The stock market extended its losses for the third day as investors took more profit. As a result the Nigerian Stock Exchange (NSE) All-Share Index (ASI) fell by 1.1 per cent to close at 40,696.01 while market capitalisation shed N425.9 billion t o be at N21.3 trillion.

However, stockbrokers and some other stakeholders have listed the stimulation of private sector activities, creation of an intervention fund for securities dealing firms and consistency in government policies as strategies to grow the market.

They spoke at the 2021 annual economic review of the Chartered Institute of Stockbrokers (CIS) with the theme: “The Nigerian Economic Review for 2020 and Outlook for 2021 with Recommendations.”

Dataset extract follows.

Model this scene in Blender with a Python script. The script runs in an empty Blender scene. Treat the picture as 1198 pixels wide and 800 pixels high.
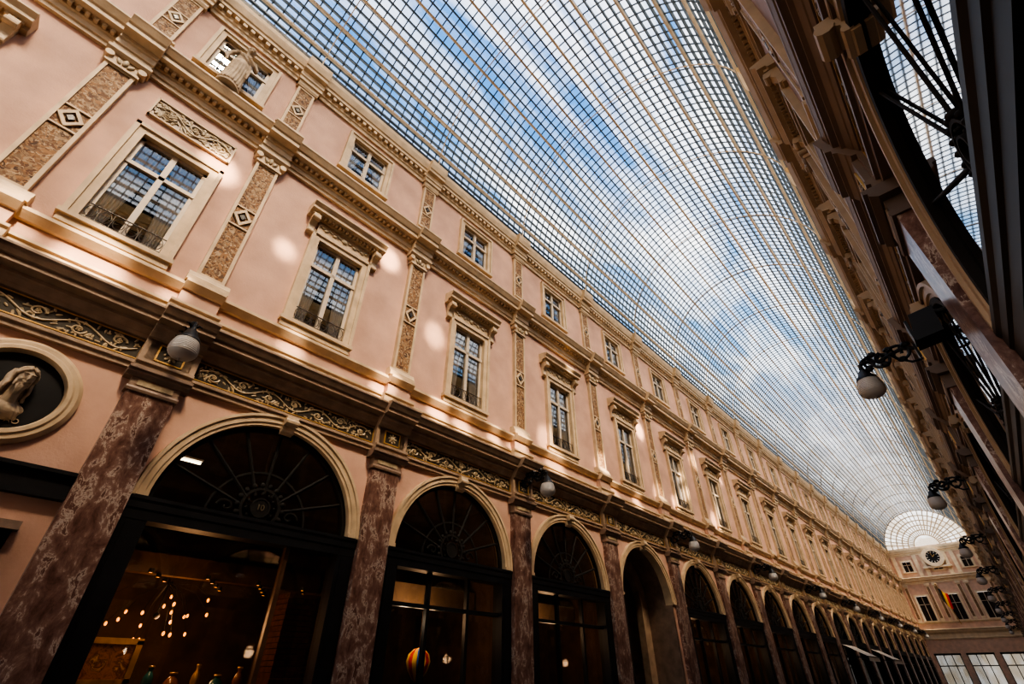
import bpy, bmesh, math, random
from mathutils import Vector, Matrix
random.seed(4)
C = bpy.context.scene.collection
PI = math.pi
XL, XR = -7.0, 0.72          # wall planes of the two facades
B = 3.56                     # bay width
YL, YR = 0.76, 0.45          # first pilaster on each side
NB = 19
YE = 69.4                    # end wall
EZ = 13.2
VX, VR = (XL+.22+XR-.2)/2, (XR-.2-XL-.22)/2

# ------------------------------------------------------------------ materials
MAT = {}
def newmat(name):
    m = bpy.data.materials.new(name); m.use_nodes = True
    nt = m.node_tree; b = nt.nodes['Principled BSDF']
    MAT[name] = m
    return m, nt, b
def flat(name, col, rough=.6, metal=0, spec=.5, var=.12, scale=3.0, bump=0.0):
    m, nt, b = newmat(name)
    geo = nt.nodes.new('ShaderNodeNewGeometry')
    n = nt.nodes.new('ShaderNodeTexNoise'); n.inputs['Scale'].default_value = scale; n.inputs['Detail'].default_value = 6
    nt.links.new(geo.outputs['Position'], n.inputs['Vector'])
    r = nt.nodes.new('ShaderNodeValToRGB')
    r.color_ramp.elements[0].position = .3; r.color_ramp.elements[1].position = .7
    r.color_ramp.elements[0].color = tuple(c*(1-var) for c in col)+(1,)
    r.color_ramp.elements[1].color = tuple(min(1, c*(1+var)) for c in col)+(1,)
    nt.links.new(n.outputs['Fac'], r.inputs['Fac']); nt.links.new(r.outputs['Color'], b.inputs['Base Color'])
    b.inputs['Roughness'].default_value = rough; b.inputs['Metallic'].default_value = metal
    b.inputs['Specular IOR Level'].default_value = spec
    if bump:
        bp = nt.nodes.new('ShaderNodeBump'); bp.inputs['Strength'].default_value = bump; bp.inputs['Distance'].default_value = .02
        n2 = nt.nodes.new('ShaderNodeTexNoise'); n2.inputs['Scale'].default_value = 30; n2.inputs['Detail'].default_value = 4
        nt.links.new(geo.outputs['Position'], n2.inputs['Vector'])
        nt.links.new(n2.outputs['Fac'], bp.inputs['Height']); nt.links.new(bp.outputs['Normal'], b.inputs['Normal'])
    return m
def ramp_mat(name, stops, scale, detail=8, dist=2.0, rough=.3, kind='noise', stretch=(1, 1, 1), spec=.5):
    m, nt, b = newmat(name)
    geo = nt.nodes.new('ShaderNodeNewGeometry')
    mp = nt.nodes.new('ShaderNodeMapping'); mp.inputs['Scale'].default_value = stretch
    nt.links.new(geo.outputs['Position'], mp.inputs['Vector'])
    if kind == 'noise':
        n = nt.nodes.new('ShaderNodeTexNoise'); n.inputs['Scale'].default_value = scale
        n.inputs['Detail'].default_value = detail; n.inputs['Distortion'].default_value = dist; n.inputs['Roughness'].default_value = .7
        nt.links.new(mp.outputs['Vector'], n.inputs['Vector']); out = n.outputs['Fac']
    else:
        nn = nt.nodes.new('ShaderNodeTexNoise'); nn.inputs['Scale'].default_value = 9; nn.inputs['Detail'].default_value = 6
        nt.links.new(mp.outputs['Vector'], nn.inputs['Vector'])
        mx = nt.nodes.new('ShaderNodeMixRGB'); mx.inputs['Fac'].default_value = .2
        nt.links.new(mp.outputs['Vector'], mx.inputs['Color1']); nt.links.new(nn.outputs['Color'], mx.inputs['Color2'])
        v = nt.nodes.new('ShaderNodeTexVoronoi'); v.inputs['Scale'].default_value = scale
        nt.links.new(mx.outputs['Color'], v.inputs['Vector'])
        sp = nt.nodes.new('ShaderNodeSeparateColor'); nt.links.new(v.outputs['Color'], sp.inputs['Color']); out = sp.outputs['Red']
    r = nt.nodes.new('ShaderNodeValToRGB'); e = r.color_ramp.elements
    while len(e) < len(stops): e.new(.5)
    for i, (p, c) in enumerate(stops): e[i].position = p; e[i].color = c+(1,)
    nt.links.new(out, r.inputs['Fac']); nt.links.new(r.outputs['Color'], b.inputs['Base Color'])
    b.inputs['Roughness'].default_value = rough; b.inputs['Specular IOR Level'].default_value = spec
    return m
pink = flat('pink_plaster', (.56, .35, .26), .75, var=.17, scale=1.3, bump=.15)
pinkp = flat('pink_pedestal', (.49, .31, .23), .7, var=.1)
cream = flat('cream_stone', (.55, .41, .26), .6, var=.16, scale=4, bump=.15)
eavec = flat('gilded_cream_stone', (.80, .60, .32), .5, var=.14, scale=4, bump=.15)  # brighter cream for the right eaves, lit edges painted into the colour
brown = flat('brown_stone', (.34, .24, .165), .5, var=.22, scale=5, bump=.15)
capst = flat('capital_stone', (.25, .17, .12), .5, var=.25, scale=5, bump=.15)
gold = flat('gilding', (.60, .38, .14), .42, metal=.6, var=.25, scale=8)
reliefm = flat('relief_stone', (.42, .33, .21), .55, var=.3, scale=10)
dimgold = flat('dull_brass_numerals', (.16, .12, .07), .6, var=.2)
darkst = flat('dark_green_stone', (.05, .042, .03), .4, var=.4, scale=9)
fanm = flat('dark_fanlight_iron', (.022, .019, .016), .75, var=.2, spec=.25)
stone = flat('statue_stone', (.42, .33, .235), .8, var=.2, scale=9, bump=.2, spec=.2)
black = flat('black_paint', (.012, .012, .013), .5, var=.3, spec=.35)
iron = flat('black_iron', (.012, .012, .013), .45, metal=.3, var=.3)
railm = flat('grey_brown_railing_iron', (.09, .075, .06), .5, metal=.2, var=.2)
joinery = flat('cream_joinery', (.56, .47, .36), .5, var=.08)
roomdark = flat('dark_room', (.03, .024, .02), .9, var=.2)
shopwall = flat('shop_wall', (.10, .060, .038), .8, var=.35)
soffm = flat('tan_shop_soffit', (.17, .12, .08), .7, var=.2)
curtain = flat('white_curtain', (.88, .85, .80), .9, var=.05)
barm = flat('glazing_bar_steel', (.09, .12, .15), .5, metal=.2, var=.15)
ribm = flat('tan_iron_rib', (.55, .42, .28), .5, var=.15)
canvas = flat('cream_canvas', (.62, .52, .40), .8)
globe_m = flat('opal_glass', (.48, .45, .41), .3, var=.03)
whitef = flat('white_enamel', (.85, .83, .78), .4, var=.03)
wood = flat('dark_wood', (.10, .05, .025), .4, var=.3)
redc = flat('red_cloth', (.65, .03, .02), .8); yelc = flat('yellow_cloth', (.85, .5, .03), .8)
bluec = flat('blue_cloth', (.03, .12, .5), .8); blackc = flat('black_cloth', (.015, .015, .015), .8)
teal = flat('teal_glaze', (.03, .14, .14), .2); amber = flat('amber_glaze', (.28, .11, .03), .2)
paintm = ramp_mat('painted_canvas', [(.3, (.05, .02, .01)), (.5, (.50, .22, .06)), (.6, (.14, .06, .03)), (.7, (.8, .5, .2))], 9, 6, 1, .5)
marble = ramp_mat('red_marble', [(.27, (.055, .026, .020)), (.39, (.135, .070, .053)), (.48, (.20, .112, .086)), (.535, (.27, .17, .135)), (.565, (.52, .43, .35)), (.59, (.17, .09, .068)), (.72, (.085, .042, .032))], 5.6, 15, .35, .28, stretch=(1, 1.2, .65), spec=.35)
breccia = ramp_mat('breccia_marble', [(.1, (.32, .175, .085)), (.35, (.13, .065, .04)), (.5, (.38, .25, .14)), (.7, (.08, .045, .035)), (.9, (.44, .31, .19))], 36, rough=.65, kind='vor', spec=.2)
brick = flat('red_brick', (.09, .032, .022), .8, var=.4, scale=12)

def emis(name, col, s):
    m, nt, b = newmat(name)
    b.inputs['Emission Color'].default_value = col+(1,); b.inputs['Emission Strength'].default_value = s
    b.inputs['Base Color'].default_value = col+(1,)
    return m
bulbm = emis('warm_bulb', (1, .36, .06), 1.7)
tubem = emis('white_tube', (1, .85, .6), 4)
def glass(name, tint, g0, rough=.02, blend=.3, g1=.9, frost=False):
    m, nt, b = newmat(name); nt.nodes.remove(b)
    out = nt.nodes['Material Output']
    t = nt.nodes.new('ShaderNodeBsdfTransparent'); t.inputs['Color'].default_value = tint+(1,)
    g = nt.nodes.new('ShaderNodeBsdfGlossy'); g.inputs['Roughness'].default_value = rough
    lw = nt.nodes.new('ShaderNodeLayerWeight'); lw.inputs['Blend'].default_value = blend
    mr = nt.nodes.new('ShaderNodeMapRange'); mr.inputs['To Min'].default_value = g0; mr.inputs['To Max'].default_value = g1
    nt.links.new(lw.outputs['Fresnel'], mr.inputs['Value'])
    mx = nt.nodes.new('ShaderNodeMixShader')
    nt.links.new(mr.outputs['Result'], mx.inputs['Fac']); nt.links.new(t.outputs[0], mx.inputs[1]); nt.links.new(g.outputs[0], mx.inputs[2])
    last = mx.outputs[0]
    if frost:   # weathered, streaky glass panes
        geo = nt.nodes.new('ShaderNodeNewGeometry'); mp = nt.nodes.new('ShaderNodeMapping'); mp.inputs['Scale'].default_value = (2.6, .10, 1.0)
        nt.links.new(geo.outputs['Position'], mp.inputs['Vector'])
        ns = nt.nodes.new('ShaderNodeTexNoise'); ns.inputs['Scale'].default_value = 1.0; ns.inputs['Detail'].default_value = 7; nt.links.new(mp.outputs[0], ns.inputs['Vector'])
        m2 = nt.nodes.new('ShaderNodeMapRange'); m2.inputs['From Min'].default_value = .42; m2.inputs['From Max'].default_value = .68; m2.inputs['To Min'].default_value = .02; m2.inputs['To Max'].default_value = .45
        nt.links.new(ns.outputs['Fac'], m2.inputs['Value'])
        tr = nt.nodes.new('ShaderNodeBsdfTranslucent'); tr.inputs['Color'].default_value = (.92, .95, 1, 1)
        m3 = nt.nodes.new('ShaderNodeMixShader'); nt.links.new(m2.outputs['Result'], m3.inputs['Fac']); nt.links.new(last, m3.inputs[1]); nt.links.new(tr.outputs[0], m3.inputs[2]); last = m3.outputs[0]
    nt.links.new(last, out.inputs['Surface'])
    return m
wglass = glass('window_glass', (.85, .88, .92), .20)
sglass = glass('shop_glass', (.85, .85, .85), .07, g1=.95)
rglass = glass('mirroring_shop_glass', (.3, .3, .32), .75, g1=1.0)
dglass = glass('tinted_door_glass', (.16, .17, .18), .08)
vglass = glass('vault_glass', (.95, .97, .99), .0, g1=.5, frost=True)
DARK = {}  # darker right-facade material copies, their shade painted into the colours
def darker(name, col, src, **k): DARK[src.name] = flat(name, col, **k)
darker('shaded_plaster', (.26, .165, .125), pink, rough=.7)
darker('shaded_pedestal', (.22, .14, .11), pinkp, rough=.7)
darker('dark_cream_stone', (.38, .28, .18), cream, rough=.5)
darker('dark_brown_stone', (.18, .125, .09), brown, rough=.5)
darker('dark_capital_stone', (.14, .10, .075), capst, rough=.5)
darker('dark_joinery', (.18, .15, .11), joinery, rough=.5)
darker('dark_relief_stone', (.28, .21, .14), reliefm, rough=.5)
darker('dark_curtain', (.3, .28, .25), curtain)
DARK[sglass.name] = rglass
DC = {}
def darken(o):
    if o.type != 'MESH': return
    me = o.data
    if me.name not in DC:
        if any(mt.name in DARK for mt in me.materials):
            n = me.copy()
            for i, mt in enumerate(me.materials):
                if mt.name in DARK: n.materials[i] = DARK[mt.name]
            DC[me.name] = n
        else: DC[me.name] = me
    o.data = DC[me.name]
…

For instance, the Chairman, Research and Technical Committee, CIS, Mr. Akeem Oyewale, said private sector activity needed to be significantly stimulated, while the Micro Small and Medium Scale business class should have greater access to viable long term capital.

“These will be effectively accomplished if the equity capital market is supported, strengthened and stabilized with continuous liquidity. Based on the universally acknowledged principle that the money (short term) and capital (long term) markets complement each other in the economic development process, we wish to call on the Central Bank of Nigeria (CBN) to extend the following structural / liquidity support to the equity arm of the Nigerian capital market,” he said.

He added that an intervention fund should be created for securities dealing firms, to avail them the necessary liquidity to maintain consistent position on quoted securities, thus stabilising the market.

“Permit banks’ stocks to qualify for investment of margin lending facilities, under strict regulatory controls, because of its significant impact on market turnover. In view of the gradual return of local investors, we enjoin the CBN to be temperate in dealing with interest rate, liquidity and yield adjustments in its monetary policy,” Adewale said.

An economist, Dr. Biodun Adedipe of B. Adedipe and Associates advocated for investment in Agriculture, ICT and manufacturing and urged the government to make credit available, accessible and attractive for investment.

Another economist, Mrs. Kemi Akinde, urged the government to align fiscal and monetary policies and ensure consistency of both policies. She also advised the Nigerian Stock Exchange to commence trading in derivatives without further delay to enable investors enjoy the opportunities for risk management. Akinde stated that the Securities and Exchange Commission ( SEC) should fully automate its fillings for efficient service delivery.